NE ZAMAN?


Babam evin en küçüğü ben de babamın en küçük çocuğu olunca A’şalam da babaanne kıvamında. İyi ki de öyle. Zira babaannem ben küçükken ölmüş. Hiç hatırlamıyorum. Evet, A’şalam  babaannemiz gibi. Ayşe Hala ama biz ona hep A’şala deriz. Her hafta en azından köyden pazara gelir, bize uğrar. Eli boş da gelmez. Aslında bir sürü kendi torunu olmasına rağmen bitmez tükenmez şefkati bize de yeter.

Bir de kuzenim var babamdan iki yaş küçük. Me’rem Hala. Ana-kız son yıllarını bol miktarda gezerek geçirdiler. Gezi dediysem öyle cruise gemileriyle dünya turu veya bir ülke turu değil. Bir vesileye dayalı etraf köy, kasaba ve en fazla şehirlere uzanan geziler. Arada programlarına tanık olurdum:

-Haftaya Tire’de Gülser’in oğlunun sünneti var. Öbür hafta da Didim’de Helime Gadının kızı nişan oluyor. Daha Aydın’da Hacer’e taziyeye gidilecek.

Bunlar ana-kız böyle gezerken A’şala bir düğünde rahatsızlanmış, aceleyle hastaneye kaldırılmış. Babam da çok kızmış, “ne işin var bu yaşta düğünde” diye, gezmesini yasaklamış.  A’şalam ise babamın koyduğu yasağı  (kadınların erkek kardeşlerine düşkünlüğü mutlaka incelenmeli)  delme peşinde:

-Çocukken “kız kısmı gezmez” dediler evde oturduk.
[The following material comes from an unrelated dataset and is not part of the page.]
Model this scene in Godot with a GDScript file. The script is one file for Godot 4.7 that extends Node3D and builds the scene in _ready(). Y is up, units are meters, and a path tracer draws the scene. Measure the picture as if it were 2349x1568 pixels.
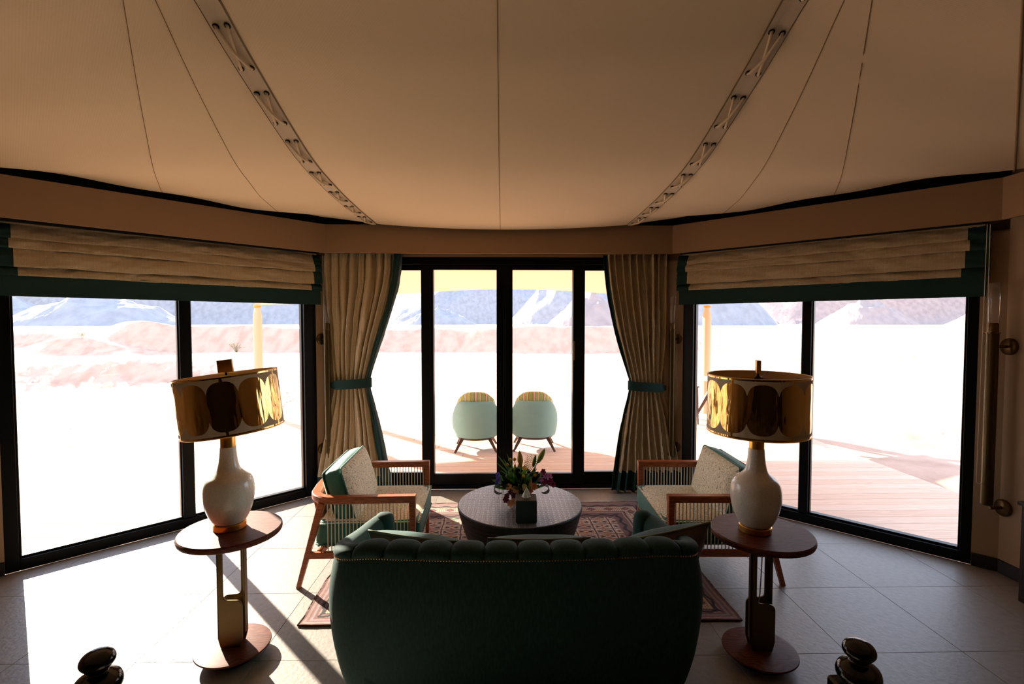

Gençken “evlen, kocanla gezersin” dediler. Evlendim, “çocuklar küçük büyüt de gez “ dediler. Çocuklar büyüdü bu sefer de adamı kaybettik. Dul kadın gezmez” dediler, oturduk. Yaşlandık, gezmeye başladık bu sefer de “yaşlısın, hastalanıyorsun, ne işin var gezmede” diyorlar. Söyleyin ben ne zaman gezeceğim?